=== GIVEN DATA ===

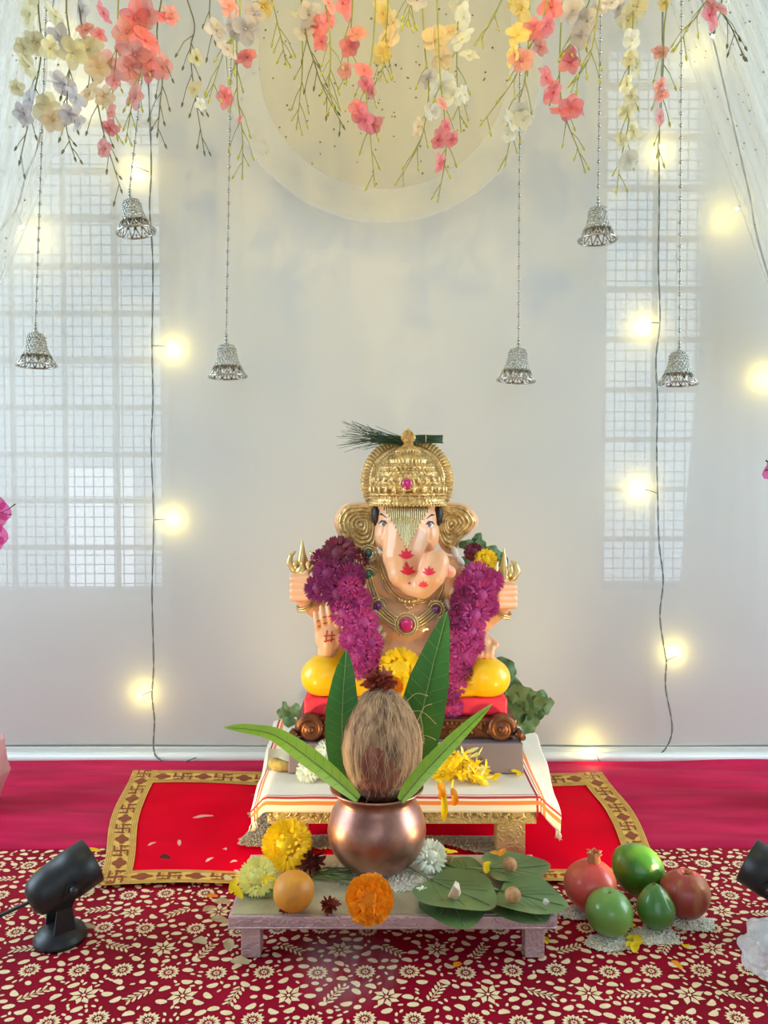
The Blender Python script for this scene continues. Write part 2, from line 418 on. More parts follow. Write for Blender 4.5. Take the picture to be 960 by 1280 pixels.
def medallion(x, y):
    n = 14; a0 = rnd(0, 6)
    for k in range(n): petal2(x, y, a0+2*pi*k/n, .0046, .0116, .0021)
    for k in range(8): petal2(x, y, a0+2*pi*k/8, .0008, .0038, .0010)
def star(x, y):
    a0 = rnd(0, 6)
    for k in range(8): petal2(x, y, a0+2*pi*k/8, .003, rnd(.013, .0165), .0034, .002)
    oval(x, y, 0, .002, .002)
def sprig(x, y):
    a = rnd(0, 6); ca, sa = cos(a), sin(a)
    for k in range(5):
        t = -.012+.006*k
        for s in (-1, 1): oval(x+t*ca, y+t*sa, a+s*.9, .0001, .0001) if 0 else oval(x+t*ca-s*.0035*sa, y+t*sa+s*.0035*ca, a+s*.7, .0042, .0015, 6)
    oval(x, y, a, .015, .0005, 6)
def bean(x, y): oval(x, y, rnd(-.8, .8), .0062, .0036, 9, rnd(-.0016, .0016)*1.5)
def dot(x, y): oval(x, y, rnd(-.8, .8), rnd(.0038, .0048), rnd(.0028, .0034), 8)
for i in range(42):
    for j in range(20):
        x = -1.02+i*.050+(j % 2)*.025+rnd(-.005, .005); y = .33+j*.038+rnd(-.004, .004)
        if y > YE-.012: continue
        k = (i*2+j*3) % 4
        if k in (0, 2): medallion(x, y); occupy(x, y, .0118)
        elif k == 1: star(x, y); occupy(x, y, .0138)
        else: sprig(x, y); occupy(x, y, .0125)
for (fn, r, n) in ((bean, .0062, 14000), (dot, .0049, 30000), (lambda x, y: oval(x, y, rnd(0, 3), .0030, .0016, 6), .0024, 34000)):
    for _ in range(n):
        x = rnd(-1.0, 1.0); y = rnd(.32, YE-.005)
        if free(x, y, r): fn(x, y); occupy(x, y, r)
o = pr.build('gold_print', M['print'], brocade, smooth=False); o['kind'] = 'stuff'

# ------------------------------------------------------------------ red mat with woven gold border
C00 = G(117, 1119); C10 = G(838, 1108); C11 = G(757, 975); C01 = G(162, 972)
def Q(u, v, z=.0):
    p = C00*(1-u)*(1-v) + C10*u*(1-v) + C11*u*v + C01*(1-u)*v
    wv = .004*noise.noise(V((u*3, v*4, 9)))*(1 if .05 < u < .95 else .6)
    p = p + V((.006*sin(v*7+1)*(1-2*u), .004*sin(u*13), 0))
    return V((p.x, p.y, .0105 + max(0, wv) + .0012*sin(u*40*.3+v*9) + z))
mat_root = thing('prayer_mat', Q(.5, .5), 'bright red satin mat with gold ribbon border on the floor beneath the tables', 'mat')
BW, BH, BT = .052, .085, .15
MB().grid([[Q(BW*.6+(1-1.2*BW)*i/60, BH*.6+(1-.6*BH-.6*BT)*j/30) for i in range(61)] for j in range(31)]).build('mat_cloth', M['redmat'], mat_root)
def ribbon(u0, u1, v0, v1, along, motifs, flip=False):
    z = .0012 if along == 'u' else .0018
    nu, nv = (90, 6) if along == 'u' else (6, 60)
    MB().grid([[Q(u0+(u1-u0)*i/nu, v0+(v1-v0)*j/nv, z) for i in range(nu+1)] for j in range(nv+1)]).build('border_ribbon', M['ribbon'], mat_root)
    ln = MB()
    def R(s, t): return Q(u0+(u1-u0)*s, v0+(v1-v0)*t, z+.0006) if along == 'u' else Q(u0+(u1-u0)*t, v0+(v1-v0)*s, z+.0006)
    for t in (.06, .13, .2, .8, .87, .94): ln.grid([[R(i/100, t-.012) for i in range(101)], [R(i/100, t+.012) for i in range(101)]])
    o = ln.build('border_lines', M['ribbonline'], mat_root); o['kind'] = 'stuff'
    sw = MB()
    def quad(cs, ct, ds, dt, x0, x1, y0, y1):
        sw.add([R(cs+a*ds, ct+b*dt) for (a, b) in ((x0, y0), (x1, y0), (x1, y1), (x0, y1))], [(0, 1, 2, 3)])
    n = motifs
    for k in range(n):
        cs = (k+.5)/n; ds = .44/n; dt = .27
        if k % 2 == 0:       # right-facing swastika with dots
            def st(x0, x1, y0, y1):
                if along == 'u': quad(cs, .5, ds, dt, x0, x1, y0, y1)
                else: sw.add([R(cs+b*ds, .5+a*dt) for (a, b) in ((x0, y0), (x1, y0), (x1, y1), (x0, y1))], [(0, 1, 2, 3)])
            h = .13
            st(-h, h, -1, 1); st(-1, 1, -h, h)
            st(h, 1, 1-2*h, 1); st(-1, -h, -1, -1+2*h); st(1-2*h, 1, -1, -h); st(-1, -1+2*h, h, 1)
            for (dx, dy) in ((.5, .5), (-.5, .5), (.5, -.5), (-.5, -.5)): st(dx-.09, dx+.09, dy-.09, dy+.09)
        else:                # lotus-pot motif: lens with side petals
            for m_, (l, wd) in enumerate(((1, .5), (.55, .95))):
                sw.add([R(cs+ds*l*cos(2*pi*q/10), .5+dt*wd*sin(2*pi*q/10)) for q in range(10)], [tuple(range(10))])
            for sg in (-1, 1):
                sw.add([R(cs+sg*ds*1.35+ds*.22*cos(2*pi*q/6), .5+dt*.3*sin(2*pi*q/6)) for q in range(6)], [tuple(range(6))])
    o = sw.build('woven_emblems', M['ribbonprint'], mat_root, smooth=False); o['kind'] = 'stuff'
ribbon(0, 1, 1-BT, 1, 'u', 23); ribbon(0, 1, 0, BH, 'u', 21)
ribbon(0, BW, 0, 1, 'v', 11); ribbon(1-BW, 1, 0, 1, 'v', 11)

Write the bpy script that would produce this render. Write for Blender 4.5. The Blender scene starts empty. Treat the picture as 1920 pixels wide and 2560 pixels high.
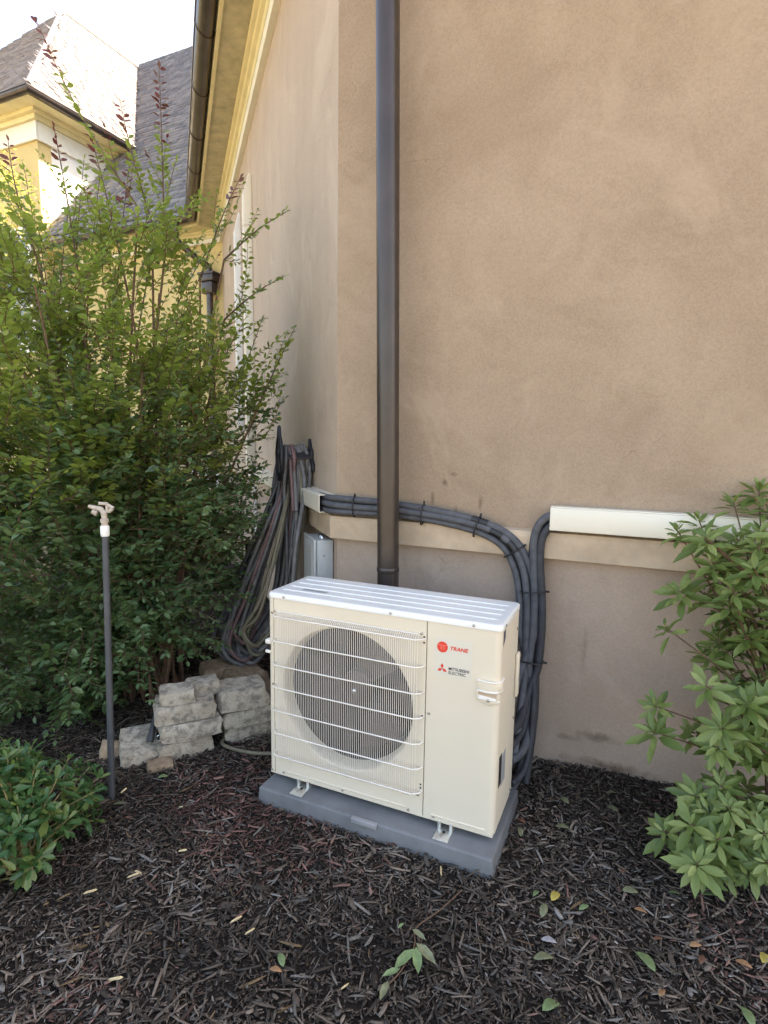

===

EXERCISE GOAL
Your job is to transcribe the entries above exactly; skip the pictures.

RESULT OF THIS EXERCISE
The Blender Python script for this scene continues. Write part 2, from line 418 on. More parts follow. Write for Blender 4.5. Take the picture to be 960 by 1280 pixels.
def medallion(x, y):
    n = 14; a0 = rnd(0, 6)
    for k in range(n): petal2(x, y, a0+2*pi*k/n, .0046, .0116, .0021)
    for k in range(8): petal2(x, y, a0+2*pi*k/8, .0008, .0038, .0010)
def star(x, y):
    a0 = rnd(0, 6)
    for k in range(8): petal2(x, y, a0+2*pi*k/8, .003, rnd(.013, .0165), .0034, .002)
    oval(x, y, 0, .002, .002)
def sprig(x, y):
    a = rnd(0, 6); ca, sa = cos(a), sin(a)
    for k in range(5):
        t = -.012+.006*k
        for s in (-1, 1): oval(x+t*ca, y+t*sa, a+s*.9, .0001, .0001) if 0 else oval(x+t*ca-s*.0035*sa, y+t*sa+s*.0035*ca, a+s*.7, .0042, .0015, 6)
    oval(x, y, a, .015, .0005, 6)
def bean(x, y): oval(x, y, rnd(-.8, .8), .0062, .0036, 9, rnd(-.0016, .0016)*1.5)
def dot(x, y): oval(x, y, rnd(-.8, .8), rnd(.0038, .0048), rnd(.0028, .0034), 8)
for i in range(42):
    for j in range(20):
        x = -1.02+i*.050+(j % 2)*.025+rnd(-.005, .005); y = .33+j*.038+rnd(-.004, .004)
        if y > YE-.012: continue
        k = (i*2+j*3) % 4
        if k in (0, 2): medallion(x, y); occupy(x, y, .0118)
        elif k == 1: star(x, y); occupy(x, y, .0138)
        else: sprig(x, y); occupy(x, y, .0125)
for (fn, r, n) in ((bean, .0062, 14000), (dot, .0049, 30000), (lambda x, y: oval(x, y, rnd(0, 3), .0030, .0016, 6), .0024, 34000)):
    for _ in range(n):
        x = rnd(-1.0, 1.0); y = rnd(.32, YE-.005)
        if free(x, y, r): fn(x, y); occupy(x, y, r)
o = pr.build('gold_print', M['print'], brocade, smooth=False); o['kind'] = 'stuff'

# ------------------------------------------------------------------ red mat with woven gold border
C00 = G(117, 1119); C10 = G(838, 1108); C11 = G(757, 975); C01 = G(162, 972)
def Q(u, v, z=.0):
    p = C00*(1-u)*(1-v) + C10*u*(1-v) + C11*u*v + C01*(1-u)*v
    wv = .004*noise.noise(V((u*3, v*4, 9)))*(1 if .05 < u < .95 else .6)
    p = p + V((.006*sin(v*7+1)*(1-2*u), .004*sin(u*13), 0))
    return V((p.x, p.y, .0105 + max(0, wv) + .0012*sin(u*40*.3+v*9) + z))
mat_root = thing('prayer_mat', Q(.5, .5), 'bright red satin mat with gold ribbon border on the floor beneath the tables', 'mat')
BW, BH, BT = .052, .085, .15
MB().grid([[Q(BW*.6+(1-1.2*BW)*i/60, BH*.6+(1-.6*BH-.6*BT)*j/30) for i in range(61)] for j in range(31)]).build('mat_cloth', M['redmat'], mat_root)
def ribbon(u0, u1, v0, v1, along, motifs, flip=False):
    z = .0012 if along == 'u' else .0018
    nu, nv = (90, 6) if along == 'u' else (6, 60)
    MB().grid([[Q(u0+(u1-u0)*i/nu, v0+(v1-v0)*j/nv, z) for i in range(nu+1)] for j in range(nv+1)]).build('border_ribbon', M['ribbon'], mat_root)
    ln = MB()
    def R(s, t): return Q(u0+(u1-u0)*s, v0+(v1-v0)*t, z+.0006) if along == 'u' else Q(u0+(u1-u0)*t, v0+(v1-v0)*s, z+.0006)
    for t in (.06, .13, .2, .8, .87, .94): ln.grid([[R(i/100, t-.012) for i in range(101)], [R(i/100, t+.012) for i in range(101)]])
    o = ln.build('border_lines', M['ribbonline'], mat_root); o['kind'] = 'stuff'
    sw = MB()
    def quad(cs, ct, ds, dt, x0, x1, y0, y1):
        sw.add([R(cs+a*ds, ct+b*dt) for (a, b) in ((x0, y0), (x1, y0), (x1, y1), (x0, y1))], [(0, 1, 2, 3)])
    n = motifs
    for k in range(n):
        cs = (k+.5)/n; ds = .44/n; dt = .27
        if k % 2 == 0:       # right-facing swastika with dots
            def st(x0, x1, y0, y1):
                if along == 'u': quad(cs, .5, ds, dt, x0, x1, y0, y1)
                else: sw.add([R(cs+b*ds, .5+a*dt) for (a, b) in ((x0, y0), (x1, y0), (x1, y1), (x0, y1))], [(0, 1, 2, 3)])
            h = .13
            st(-h, h, -1, 1); st(-1, 1, -h, h)
            st(h, 1, 1-2*h, 1); st(-1, -h, -1, -1+2*h); st(1-2*h, 1, -1, -h); st(-1, -1+2*h, h, 1)
            for (dx, dy) in ((.5, .5), (-.5, .5), (.5, -.5), (-.5, -.5)): st(dx-.09, dx+.09, dy-.09, dy+.09)
        else:                # lotus-pot motif: lens with side petals
            for m_, (l, wd) in enumerate(((1, .5), (.55, .95))):
                sw.add([R(cs+ds*l*cos(2*pi*q/10), .5+dt*wd*sin(2*pi*q/10)) for q in range(10)], [tuple(range(10))])
            for sg in (-1, 1):
                sw.add([R(cs+sg*ds*1.35+ds*.22*cos(2*pi*q/6), .5+dt*.3*sin(2*pi*q/6)) for q in range(6)], [tuple(range(6))])
    o = sw.build('woven_emblems', M['ribbonprint'], mat_root, smooth=False); o['kind'] = 'stuff'
ribbon(0, 1, 1-BT, 1, 'u', 23); ribbon(0, 1, 0, BH, 'u', 21)
ribbon(0, BW, 0, 1, 'v', 11); ribbon(1-BW, 1, 0, 1, 'v', 11)

Write the bpy script that would produce this render. Write for Blender 4.5. The Blender scene starts empty. Treat the picture as 1920 pixels wide and 2560 pixels high.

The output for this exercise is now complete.